The request:
Transcribe all of the material exactly.

Data:
▬▬▬▬▬▬
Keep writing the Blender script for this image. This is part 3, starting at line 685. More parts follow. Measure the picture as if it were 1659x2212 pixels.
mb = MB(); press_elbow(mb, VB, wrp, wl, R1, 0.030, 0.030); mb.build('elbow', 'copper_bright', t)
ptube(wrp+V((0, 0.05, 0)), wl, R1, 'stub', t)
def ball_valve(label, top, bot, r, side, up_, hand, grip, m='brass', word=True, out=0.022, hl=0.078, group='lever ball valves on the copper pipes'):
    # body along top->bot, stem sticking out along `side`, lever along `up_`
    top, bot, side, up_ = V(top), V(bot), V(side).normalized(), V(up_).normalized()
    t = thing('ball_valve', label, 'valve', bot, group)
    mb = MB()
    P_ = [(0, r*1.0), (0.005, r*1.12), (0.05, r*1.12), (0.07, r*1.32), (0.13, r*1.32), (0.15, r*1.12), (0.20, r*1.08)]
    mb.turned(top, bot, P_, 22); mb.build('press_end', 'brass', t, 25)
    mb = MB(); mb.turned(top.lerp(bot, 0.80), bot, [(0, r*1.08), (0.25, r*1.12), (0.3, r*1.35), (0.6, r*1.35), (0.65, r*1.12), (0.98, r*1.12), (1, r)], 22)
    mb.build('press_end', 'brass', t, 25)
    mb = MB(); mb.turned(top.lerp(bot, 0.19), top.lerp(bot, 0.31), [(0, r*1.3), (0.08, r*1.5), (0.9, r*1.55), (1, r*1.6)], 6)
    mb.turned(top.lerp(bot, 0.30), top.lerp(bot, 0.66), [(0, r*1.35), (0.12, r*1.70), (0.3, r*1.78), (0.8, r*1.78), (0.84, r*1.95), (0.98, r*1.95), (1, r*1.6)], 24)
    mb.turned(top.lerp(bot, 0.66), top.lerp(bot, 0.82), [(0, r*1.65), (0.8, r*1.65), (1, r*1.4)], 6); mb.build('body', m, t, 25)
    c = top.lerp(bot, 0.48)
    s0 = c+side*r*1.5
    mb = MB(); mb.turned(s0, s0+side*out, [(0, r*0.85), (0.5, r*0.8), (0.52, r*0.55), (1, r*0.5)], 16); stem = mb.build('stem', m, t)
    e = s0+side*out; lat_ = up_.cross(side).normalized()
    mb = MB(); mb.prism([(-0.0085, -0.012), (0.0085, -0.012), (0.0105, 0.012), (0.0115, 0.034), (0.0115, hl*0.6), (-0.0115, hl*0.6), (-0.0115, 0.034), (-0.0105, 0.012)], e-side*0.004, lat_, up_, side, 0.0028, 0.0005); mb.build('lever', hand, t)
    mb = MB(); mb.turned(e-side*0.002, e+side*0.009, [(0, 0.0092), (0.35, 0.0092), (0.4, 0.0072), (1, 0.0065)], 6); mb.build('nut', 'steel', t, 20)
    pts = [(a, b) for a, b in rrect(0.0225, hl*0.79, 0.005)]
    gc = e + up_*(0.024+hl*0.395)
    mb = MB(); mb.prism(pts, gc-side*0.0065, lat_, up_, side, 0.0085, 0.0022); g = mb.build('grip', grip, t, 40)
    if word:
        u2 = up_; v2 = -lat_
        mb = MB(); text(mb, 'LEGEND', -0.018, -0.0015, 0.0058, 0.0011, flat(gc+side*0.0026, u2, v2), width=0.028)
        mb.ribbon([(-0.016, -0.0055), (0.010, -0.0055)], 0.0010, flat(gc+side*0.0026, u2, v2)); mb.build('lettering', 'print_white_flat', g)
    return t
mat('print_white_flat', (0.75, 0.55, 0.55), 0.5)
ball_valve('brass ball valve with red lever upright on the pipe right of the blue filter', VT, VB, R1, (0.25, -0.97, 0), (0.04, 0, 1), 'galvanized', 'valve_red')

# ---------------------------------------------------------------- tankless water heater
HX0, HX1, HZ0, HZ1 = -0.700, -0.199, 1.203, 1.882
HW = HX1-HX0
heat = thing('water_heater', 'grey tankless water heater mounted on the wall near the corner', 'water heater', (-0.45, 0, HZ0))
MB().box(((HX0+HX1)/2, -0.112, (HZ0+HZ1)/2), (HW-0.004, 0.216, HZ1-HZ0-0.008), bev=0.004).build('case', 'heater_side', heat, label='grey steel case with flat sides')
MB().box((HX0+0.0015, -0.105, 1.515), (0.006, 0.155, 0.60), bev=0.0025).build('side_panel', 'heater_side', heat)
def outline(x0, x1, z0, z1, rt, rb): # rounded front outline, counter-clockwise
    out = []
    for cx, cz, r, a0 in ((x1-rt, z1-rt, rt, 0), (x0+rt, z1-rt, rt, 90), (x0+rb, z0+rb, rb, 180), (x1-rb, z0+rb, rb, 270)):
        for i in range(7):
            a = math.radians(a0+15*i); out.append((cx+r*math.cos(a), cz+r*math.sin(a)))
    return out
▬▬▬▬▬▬
Written reply:
Keep writing the Blender script for this image. This is part 3, starting at line 685. More parts follow. Measure the picture as if it were 1659x2212 pixels.
mb = MB(); press_elbow(mb, VB, wrp, wl, R1, 0.030, 0.030); mb.build('elbow', 'copper_bright', t)
ptube(wrp+V((0, 0.05, 0)), wl, R1, 'stub', t)
def ball_valve(label, top, bot, r, side, up_, hand, grip, m='brass', word=True, out=0.022, hl=0.078, group='lever ball valves on the copper pipes'):
    # body along top->bot, stem sticking out along `side`, lever along `up_`
    top, bot, side, up_ = V(top), V(bot), V(side).normalized(), V(up_).normalized()
    t = thing('ball_valve', label, 'valve', bot, group)
    mb = MB()
    P_ = [(0, r*1.0), (0.005, r*1.12), (0.05, r*1.12), (0.07, r*1.32), (0.13, r*1.32), (0.15, r*1.12), (0.20, r*1.08)]
    mb.turned(top, bot, P_, 22); mb.build('press_end', 'brass', t, 25)
    mb = MB(); mb.turned(top.lerp(bot, 0.80), bot, [(0, r*1.08), (0.25, r*1.12), (0.3, r*1.35), (0.6, r*1.35), (0.65, r*1.12), (0.98, r*1.12), (1, r)], 22)
    mb.build('press_end', 'brass', t, 25)
    mb = MB(); mb.turned(top.lerp(bot, 0.19), top.lerp(bot, 0.31), [(0, r*1.3), (0.08, r*1.5), (0.9, r*1.55), (1, r*1.6)], 6)
    mb.turned(top.lerp(bot, 0.30), top.lerp(bot, 0.66), [(0, r*1.35), (0.12, r*1.70), (0.3, r*1.78), (0.8, r*1.78), (0.84, r*1.95), (0.98, r*1.95), (1, r*1.6)], 24)
    mb.turned(top.lerp(bot, 0.66), top.lerp(bot, 0.82), [(0, r*1.65), (0.8, r*1.65), (1, r*1.4)], 6); mb.build('body', m, t, 25)
    c = top.lerp(bot, 0.48)
    s0 = c+side*r*1.5
    mb = MB(); mb.turned(s0, s0+side*out, [(0, r*0.85), (0.5, r*0.8), (0.52, r*0.55), (1, r*0.5)], 16); stem = mb.build('stem', m, t)
    e = s0+side*out; lat_ = up_.cross(side).normalized()
    mb = MB(); mb.prism([(-0.0085, -0.012), (0.0085, -0.012), (0.0105, 0.012), (0.0115, 0.034), (0.0115, hl*0.6), (-0.0115, hl*0.6), (-0.0115, 0.034), (-0.0105, 0.012)], e-side*0.004, lat_, up_, side, 0.0028, 0.0005); mb.build('lever', hand, t)
    mb = MB(); mb.turned(e-side*0.002, e+side*0.009, [(0, 0.0092), (0.35, 0.0092), (0.4, 0.0072), (1, 0.0065)], 6); mb.build('nut', 'steel', t, 20)
    pts = [(a, b) for a, b in rrect(0.0225, hl*0.79, 0.005)]
    gc = e + up_*(0.024+hl*0.395)
    mb = MB(); mb.prism(pts, gc-side*0.0065, lat_, up_, side, 0.0085, 0.0022); g = mb.build('grip', grip, t, 40)
    if word:
        u2 = up_; v2 = -lat_
        mb = MB(); text(mb, 'LEGEND', -0.018, -0.0015, 0.0058, 0.0011, flat(gc+side*0.0026, u2, v2), width=0.028)
        mb.ribbon([(-0.016, -0.0055), (0.010, -0.0055)], 0.0010, flat(gc+side*0.0026, u2, v2)); mb.build('lettering', 'print_white_flat', g)
    return t
mat('print_white_flat', (0.75, 0.55, 0.55), 0.5)
ball_valve('brass ball valve with red lever upright on the pipe right of the blue filter', VT, VB, R1, (0.25, -0.97, 0), (0.04, 0, 1), 'galvanized', 'valve_red')

# ---------------------------------------------------------------- tankless water heater
HX0, HX1, HZ0, HZ1 = -0.700, -0.199, 1.203, 1.882
HW = HX1-HX0
heat = thing('water_heater', 'grey tankless water heater mounted on the wall near the corner', 'water heater', (-0.45, 0, HZ0))
MB().box(((HX0+HX1)/2, -0.112, (HZ0+HZ1)/2), (HW-0.004, 0.216, HZ1-HZ0-0.008), bev=0.004).build('case', 'heater_side', heat, label='grey steel case with flat sides')
MB().box((HX0+0.0015, -0.105, 1.515), (0.006, 0.155, 0.60), bev=0.0025).build('side_panel', 'heater_side', heat)
def outline(x0, x1, z0, z1, rt, rb): # rounded front outline, counter-clockwise
    out = []
    for cx, cz, r, a0 in ((x1-rt, z1-rt, rt, 0), (x0+rt, z1-rt, rt, 90), (x0+rb, z0+rb, rb, 180), (x1-rb, z0+rb, rb, 270)):
        for i in range(7):
            a = math.radians(a0+15*i); out.append((cx+r*math.cos(a), cz+r*math.sin(a)))
    return out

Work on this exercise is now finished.